Jesuit Novitiate
Novitiate of the Euro-Mediterranean Province of the Society of Jesus

Interview with fr. Iosif Şandoru SJ

by Fr. Iosif Şandoru – Socius

Father Iosif has been the new socius of the master here in the novitiate since September 2020. He therefore helps to train the novices. You can read a description of his life in the Society of Jesus here.
In this interview he briefly answers seven questions:

From 2006 to 2008 you made your novitiate right here at Villa S. Ignazio in Genoa. How do you remember that time?
There was a great diversity of people gathered in the house from all over the world as if for a great feast. It gave me the feeling of the Kingdom of God. For me it was a time of adventure, generally joyful, in some ways exhausting, but lived with childish unconsciousness and recklessness. Time of meetings, exploration, expansion of horizons.

What has changed in novitiate since then?
There are fewer novices, but this is only temporary. Some internal activities have changed the way they are carried out. The house is more frequented by various groups and people who wish to take a time of prayer or do spiritual exercises. I notice that priority is given to apostolates in the “periphery”. For the rest, the dynamics have remained substantially the same.

Is there an experience in your time in the novitiate that has marked your way of being a Jesuit?
The presence of the Jesuit brothers, with their pragmatic wisdom, was very significant for me. In the novitiate I learned to entrust myself not only individually to the Lord who guides me, but also to trust in the mediations of His providence (superiors, companions, events), however imperfect they may be. In the apostolate I then discovered that it is important to love and work (in this order) and that, in following the King, even failures can be celebrated.

You arrived in the novitiate in September after two and a half years as assistant parish priest in Satu Mare in Romania. Was it difficult to leave life there, and is there one thing about parish life that you miss here?
I miss the mobility of parish ministry and perhaps also the simplicity of life I lived in my Romania. The experience of the parish has been very rich and the immersion in the life of God’s people has done me a lot of good. I still feel affectionately connected with many people I left behind. On the other hand, I am quite flexible as a person and I have adapted to the new environment, I would say without many bumps.
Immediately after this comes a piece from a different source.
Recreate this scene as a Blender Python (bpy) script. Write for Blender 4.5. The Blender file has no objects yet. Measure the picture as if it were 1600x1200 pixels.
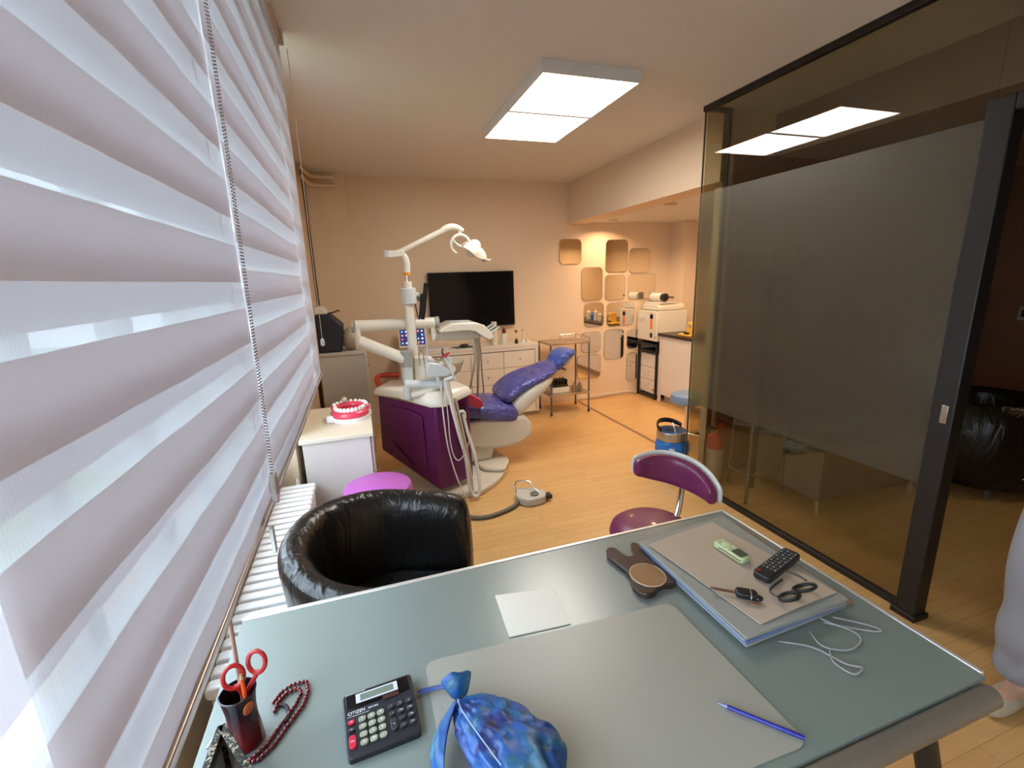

What more do you want your presence to do for the novitiate?
I am still discovering my role here. For the moment, I simply want to walk together with the companions that the Lord places beside me and be of help to someone.

Can you share with us a desolation that has struck you lately?
I was deeply shocked by the sudden lack of a childhood friend.

Can you mention a consolation you have received recently?
I will mention two. The first is that every time I have the opportunity to share the Word of God with people I feel regenerated. The second is that next year I will be an uncle for the fifth time… This gives me hope.

Praise as the day decline

by Gianluca Severin

As evening falls, if we are not attending the apostolate, we gather to celebrate Vespers, the evening prayer of the Christian community.

We pray for our families, for our friends, for our confreres, for the people we meet on our journey so that the memory keeps our affection alive. We pray with our community, with our confreres everywhere in the world, with those in joy and with those in difficulty. We pray with those who pray alone, with those who, in the solitude and silence of a crowded and chaotic world, whisper the words of their heart. We pray with those who do not know how to pray, with those who cannot find the words, with those who fear opening their souls, with those who fear that their cry will fall on deaf ears or that it will be received with judgment and condemnation. We pray with those who do not pray, with those who do not feel like it, with those who do not have time, with those who do not find something to thank or to plead for, nor hope that someone will listen to their gratitude or plea.

Our prayer blends with the thousand voices of the human family, with the praises and pleas, joys and sorrows, anger and peace, desires and fears that animate the hearts of men.

In praying we use words that Christ, that prophets and saints, that common people used before us, uniting ours to their voice, their feeling, their living, their meeting the Lord; in praying we perceive the echo of everyone’s voices in ours, and ours resound in those of Christ and those of Christ in us.

The prayer of each one merges and intertwines with the prayer of all; in the psalms, canticles and hymns, I find the words to express the stirrings of heart that I share with that psalmist trusting in God of thousands of years ago. I am not the only to seek, I am not the only to feel, I am not the only to love: the words of others, of the ancient ones, of the distant ones, remind me that I am not alone. That image, that expression, that experience give shape and light to my inner life.

In praying I infuse in ancient words the very current and concrete meaning of my life, that unique beat of my heart. In those words I tell my life, I read my past, I see traces for my future. Just as a thousand sparks spring from the same flint, a thousand lives ignite from the same Word.

The whole life, with its succession of days and nights, of actions and thoughts, of words and silences, with praise for the beauty of life, with respect for the mystery of truth of every creature and person, with loving service to God and to men is prayer, sacred and precious.

As evening falls, in communion with all men and women, we gather to celebrate the prayer of God’s people.